**Problem details:** Copy all of the material exactly. Pictures are not to appear in the copy.

##### Given data

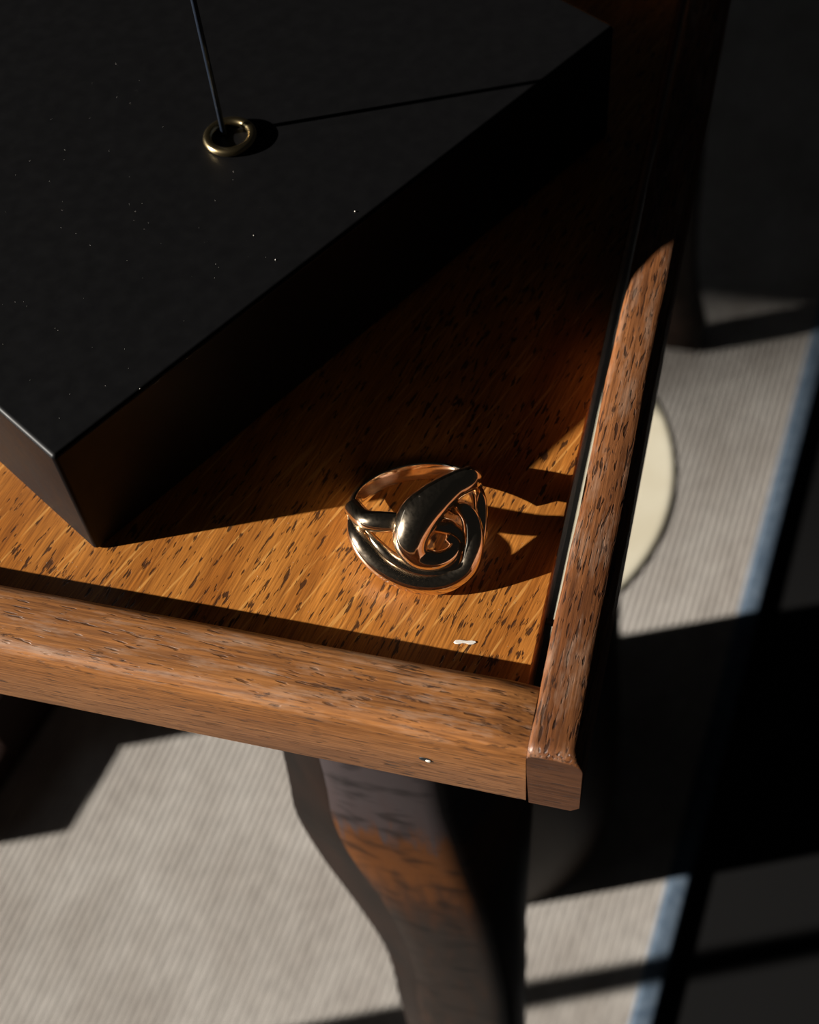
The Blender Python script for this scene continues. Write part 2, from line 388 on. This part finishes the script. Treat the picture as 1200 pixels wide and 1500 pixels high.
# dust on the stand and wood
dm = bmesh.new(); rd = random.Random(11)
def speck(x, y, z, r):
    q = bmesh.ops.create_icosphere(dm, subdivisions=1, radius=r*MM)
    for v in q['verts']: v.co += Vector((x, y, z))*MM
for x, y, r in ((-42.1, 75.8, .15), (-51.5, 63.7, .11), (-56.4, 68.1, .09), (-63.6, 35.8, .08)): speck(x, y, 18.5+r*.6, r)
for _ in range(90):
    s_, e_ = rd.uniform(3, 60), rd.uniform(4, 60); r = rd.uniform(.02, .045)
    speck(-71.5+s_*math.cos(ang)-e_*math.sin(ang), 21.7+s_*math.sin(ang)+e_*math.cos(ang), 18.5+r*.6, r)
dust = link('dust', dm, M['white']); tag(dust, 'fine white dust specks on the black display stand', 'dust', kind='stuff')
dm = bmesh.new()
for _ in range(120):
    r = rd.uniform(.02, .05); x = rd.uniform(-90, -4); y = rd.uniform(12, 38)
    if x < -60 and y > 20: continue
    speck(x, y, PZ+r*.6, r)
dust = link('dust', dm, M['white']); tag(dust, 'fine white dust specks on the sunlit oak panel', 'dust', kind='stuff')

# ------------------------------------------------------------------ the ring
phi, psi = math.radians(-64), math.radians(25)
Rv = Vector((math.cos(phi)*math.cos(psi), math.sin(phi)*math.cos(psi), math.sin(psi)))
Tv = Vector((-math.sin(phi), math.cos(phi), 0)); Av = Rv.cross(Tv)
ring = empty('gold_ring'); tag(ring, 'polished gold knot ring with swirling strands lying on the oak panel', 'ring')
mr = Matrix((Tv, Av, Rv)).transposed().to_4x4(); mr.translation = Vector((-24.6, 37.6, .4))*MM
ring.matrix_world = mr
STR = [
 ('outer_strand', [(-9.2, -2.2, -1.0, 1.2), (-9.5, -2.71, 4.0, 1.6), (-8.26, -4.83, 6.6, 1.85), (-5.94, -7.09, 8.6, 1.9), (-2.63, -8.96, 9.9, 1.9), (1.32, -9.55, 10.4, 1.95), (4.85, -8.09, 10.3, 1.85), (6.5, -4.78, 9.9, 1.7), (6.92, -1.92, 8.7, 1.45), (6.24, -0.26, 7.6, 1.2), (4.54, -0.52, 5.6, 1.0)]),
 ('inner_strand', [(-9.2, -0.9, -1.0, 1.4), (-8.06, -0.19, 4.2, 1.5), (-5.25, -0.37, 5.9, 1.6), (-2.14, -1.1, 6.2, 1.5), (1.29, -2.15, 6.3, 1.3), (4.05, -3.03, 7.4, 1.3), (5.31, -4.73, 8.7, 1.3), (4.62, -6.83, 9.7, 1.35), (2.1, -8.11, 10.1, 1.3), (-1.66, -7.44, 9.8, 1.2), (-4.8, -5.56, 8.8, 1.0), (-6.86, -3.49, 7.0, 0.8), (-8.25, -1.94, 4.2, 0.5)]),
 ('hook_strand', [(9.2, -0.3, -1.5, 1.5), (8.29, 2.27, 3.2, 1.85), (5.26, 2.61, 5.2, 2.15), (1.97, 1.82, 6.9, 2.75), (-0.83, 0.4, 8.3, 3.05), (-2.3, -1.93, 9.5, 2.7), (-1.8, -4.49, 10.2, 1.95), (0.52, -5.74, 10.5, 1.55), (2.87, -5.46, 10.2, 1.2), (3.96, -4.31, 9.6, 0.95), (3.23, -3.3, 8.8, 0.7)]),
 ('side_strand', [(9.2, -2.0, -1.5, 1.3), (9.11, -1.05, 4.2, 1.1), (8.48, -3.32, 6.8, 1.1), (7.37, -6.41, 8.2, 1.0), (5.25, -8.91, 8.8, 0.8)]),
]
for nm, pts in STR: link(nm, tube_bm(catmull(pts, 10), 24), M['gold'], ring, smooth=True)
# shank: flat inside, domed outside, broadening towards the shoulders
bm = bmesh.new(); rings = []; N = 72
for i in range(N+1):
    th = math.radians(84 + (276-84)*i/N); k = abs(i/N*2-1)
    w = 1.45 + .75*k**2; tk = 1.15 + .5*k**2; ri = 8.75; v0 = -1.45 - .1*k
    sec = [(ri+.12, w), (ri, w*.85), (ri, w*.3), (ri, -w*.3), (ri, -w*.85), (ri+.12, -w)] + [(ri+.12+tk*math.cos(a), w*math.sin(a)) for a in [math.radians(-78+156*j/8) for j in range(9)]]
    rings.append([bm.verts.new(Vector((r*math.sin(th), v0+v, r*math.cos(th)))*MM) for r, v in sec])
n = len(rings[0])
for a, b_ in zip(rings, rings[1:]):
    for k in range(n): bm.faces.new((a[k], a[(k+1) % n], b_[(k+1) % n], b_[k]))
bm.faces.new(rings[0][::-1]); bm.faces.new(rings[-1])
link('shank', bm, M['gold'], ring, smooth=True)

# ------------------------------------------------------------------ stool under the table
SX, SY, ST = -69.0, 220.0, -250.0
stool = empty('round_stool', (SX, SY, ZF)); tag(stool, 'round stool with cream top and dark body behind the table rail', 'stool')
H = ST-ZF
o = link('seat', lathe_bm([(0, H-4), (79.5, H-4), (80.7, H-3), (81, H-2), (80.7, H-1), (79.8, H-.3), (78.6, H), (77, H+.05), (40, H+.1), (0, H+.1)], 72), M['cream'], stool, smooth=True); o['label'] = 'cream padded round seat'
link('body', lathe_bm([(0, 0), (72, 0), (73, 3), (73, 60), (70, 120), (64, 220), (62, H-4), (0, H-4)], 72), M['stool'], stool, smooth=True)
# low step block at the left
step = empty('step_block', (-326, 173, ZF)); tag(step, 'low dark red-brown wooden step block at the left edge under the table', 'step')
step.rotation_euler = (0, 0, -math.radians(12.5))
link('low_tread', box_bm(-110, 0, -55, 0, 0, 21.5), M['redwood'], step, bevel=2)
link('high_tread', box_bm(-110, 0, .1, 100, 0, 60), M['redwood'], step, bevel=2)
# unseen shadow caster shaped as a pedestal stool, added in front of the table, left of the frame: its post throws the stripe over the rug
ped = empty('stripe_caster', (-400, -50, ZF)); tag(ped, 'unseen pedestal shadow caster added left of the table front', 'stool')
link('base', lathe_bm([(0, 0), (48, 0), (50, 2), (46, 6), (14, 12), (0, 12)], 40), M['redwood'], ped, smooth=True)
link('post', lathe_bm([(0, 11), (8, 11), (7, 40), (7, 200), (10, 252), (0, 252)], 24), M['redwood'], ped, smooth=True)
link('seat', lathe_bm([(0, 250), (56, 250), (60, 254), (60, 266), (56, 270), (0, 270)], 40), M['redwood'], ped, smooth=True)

##########

**Exercise result:**
The Blender Python script for this scene continues. Write part 2, from line 388 on. This part finishes the script. Treat the picture as 1200 pixels wide and 1500 pixels high.
# dust on the stand and wood
dm = bmesh.new(); rd = random.Random(11)
def speck(x, y, z, r):
    q = bmesh.ops.create_icosphere(dm, subdivisions=1, radius=r*MM)
    for v in q['verts']: v.co += Vector((x, y, z))*MM
for x, y, r in ((-42.1, 75.8, .15), (-51.5, 63.7, .11), (-56.4, 68.1, .09), (-63.6, 35.8, .08)): speck(x, y, 18.5+r*.6, r)
for _ in range(90):
    s_, e_ = rd.uniform(3, 60), rd.uniform(4, 60); r = rd.uniform(.02, .045)
    speck(-71.5+s_*math.cos(ang)-e_*math.sin(ang), 21.7+s_*math.sin(ang)+e_*math.cos(ang), 18.5+r*.6, r)
dust = link('dust', dm, M['white']); tag(dust, 'fine white dust specks on the black display stand', 'dust', kind='stuff')
dm = bmesh.new()
for _ in range(120):
    r = rd.uniform(.02, .05); x = rd.uniform(-90, -4); y = rd.uniform(12, 38)
    if x < -60 and y > 20: continue
    speck(x, y, PZ+r*.6, r)
dust = link('dust', dm, M['white']); tag(dust, 'fine white dust specks on the sunlit oak panel', 'dust', kind='stuff')

# ------------------------------------------------------------------ the ring
phi, psi = math.radians(-64), math.radians(25)
Rv = Vector((math.cos(phi)*math.cos(psi), math.sin(phi)*math.cos(psi), math.sin(psi)))
Tv = Vector((-math.sin(phi), math.cos(phi), 0)); Av = Rv.cross(Tv)
ring = empty('gold_ring'); tag(ring, 'polished gold knot ring with swirling strands lying on the oak panel', 'ring')
mr = Matrix((Tv, Av, Rv)).transposed().to_4x4(); mr.translation = Vector((-24.6, 37.6, .4))*MM
ring.matrix_world = mr
STR = [
 ('outer_strand', [(-9.2, -2.2, -1.0, 1.2), (-9.5, -2.71, 4.0, 1.6), (-8.26, -4.83, 6.6, 1.85), (-5.94, -7.09, 8.6, 1.9), (-2.63, -8.96, 9.9, 1.9), (1.32, -9.55, 10.4, 1.95), (4.85, -8.09, 10.3, 1.85), (6.5, -4.78, 9.9, 1.7), (6.92, -1.92, 8.7, 1.45), (6.24, -0.26, 7.6, 1.2), (4.54, -0.52, 5.6, 1.0)]),
 ('inner_strand', [(-9.2, -0.9, -1.0, 1.4), (-8.06, -0.19, 4.2, 1.5), (-5.25, -0.37, 5.9, 1.6), (-2.14, -1.1, 6.2, 1.5), (1.29, -2.15, 6.3, 1.3), (4.05, -3.03, 7.4, 1.3), (5.31, -4.73, 8.7, 1.3), (4.62, -6.83, 9.7, 1.35), (2.1, -8.11, 10.1, 1.3), (-1.66, -7.44, 9.8, 1.2), (-4.8, -5.56, 8.8, 1.0), (-6.86, -3.49, 7.0, 0.8), (-8.25, -1.94, 4.2, 0.5)]),
 ('hook_strand', [(9.2, -0.3, -1.5, 1.5), (8.29, 2.27, 3.2, 1.85), (5.26, 2.61, 5.2, 2.15), (1.97, 1.82, 6.9, 2.75), (-0.83, 0.4, 8.3, 3.05), (-2.3, -1.93, 9.5, 2.7), (-1.8, -4.49, 10.2, 1.95), (0.52, -5.74, 10.5, 1.55), (2.87, -5.46, 10.2, 1.2), (3.96, -4.31, 9.6, 0.95), (3.23, -3.3, 8.8, 0.7)]),
 ('side_strand', [(9.2, -2.0, -1.5, 1.3), (9.11, -1.05, 4.2, 1.1), (8.48, -3.32, 6.8, 1.1), (7.37, -6.41, 8.2, 1.0), (5.25, -8.91, 8.8, 0.8)]),
]
for nm, pts in STR: link(nm, tube_bm(catmull(pts, 10), 24), M['gold'], ring, smooth=True)
# shank: flat inside, domed outside, broadening towards the shoulders
bm = bmesh.new(); rings = []; N = 72
for i in range(N+1):
    th = math.radians(84 + (276-84)*i/N); k = abs(i/N*2-1)
    w = 1.45 + .75*k**2; tk = 1.15 + .5*k**2; ri = 8.75; v0 = -1.45 - .1*k
    sec = [(ri+.12, w), (ri, w*.85), (ri, w*.3), (ri, -w*.3), (ri, -w*.85), (ri+.12, -w)] + [(ri+.12+tk*math.cos(a), w*math.sin(a)) for a in [math.radians(-78+156*j/8) for j in range(9)]]
    rings.append([bm.verts.new(Vector((r*math.sin(th), v0+v, r*math.cos(th)))*MM) for r, v in sec])
n = len(rings[0])
for a, b_ in zip(rings, rings[1:]):
    for k in range(n): bm.faces.new((a[k], a[(k+1) % n], b_[(k+1) % n], b_[k]))
bm.faces.new(rings[0][::-1]); bm.faces.new(rings[-1])
link('shank', bm, M['gold'], ring, smooth=True)

# ------------------------------------------------------------------ stool under the table
SX, SY, ST = -69.0, 220.0, -250.0
stool = empty('round_stool', (SX, SY, ZF)); tag(stool, 'round stool with cream top and dark body behind the table rail', 'stool')
H = ST-ZF
o = link('seat', lathe_bm([(0, H-4), (79.5, H-4), (80.7, H-3), (81, H-2), (80.7, H-1), (79.8, H-.3), (78.6, H), (77, H+.05), (40, H+.1), (0, H+.1)], 72), M['cream'], stool, smooth=True); o['label'] = 'cream padded round seat'
link('body', lathe_bm([(0, 0), (72, 0), (73, 3), (73, 60), (70, 120), (64, 220), (62, H-4), (0, H-4)], 72), M['stool'], stool, smooth=True)
# low step block at the left
step = empty('step_block', (-326, 173, ZF)); tag(step, 'low dark red-brown wooden step block at the left edge under the table', 'step')
step.rotation_euler = (0, 0, -math.radians(12.5))
link('low_tread', box_bm(-110, 0, -55, 0, 0, 21.5), M['redwood'], step, bevel=2)
link('high_tread', box_bm(-110, 0, .1, 100, 0, 60), M['redwood'], step, bevel=2)
# unseen shadow caster shaped as a pedestal stool, added in front of the table, left of the frame: its post throws the stripe over the rug
ped = empty('stripe_caster', (-400, -50, ZF)); tag(ped, 'unseen pedestal shadow caster added left of the table front', 'stool')
link('base', lathe_bm([(0, 0), (48, 0), (50, 2), (46, 6), (14, 12), (0, 12)], 40), M['redwood'], ped, smooth=True)
link('post', lathe_bm([(0, 11), (8, 11), (7, 40), (7, 200), (10, 252), (0, 252)], 24), M['redwood'], ped, smooth=True)
link('seat', lathe_bm([(0, 250), (56, 250), (60, 254), (60, 266), (56, 270), (0, 270)], 40), M['redwood'], ped, smooth=True)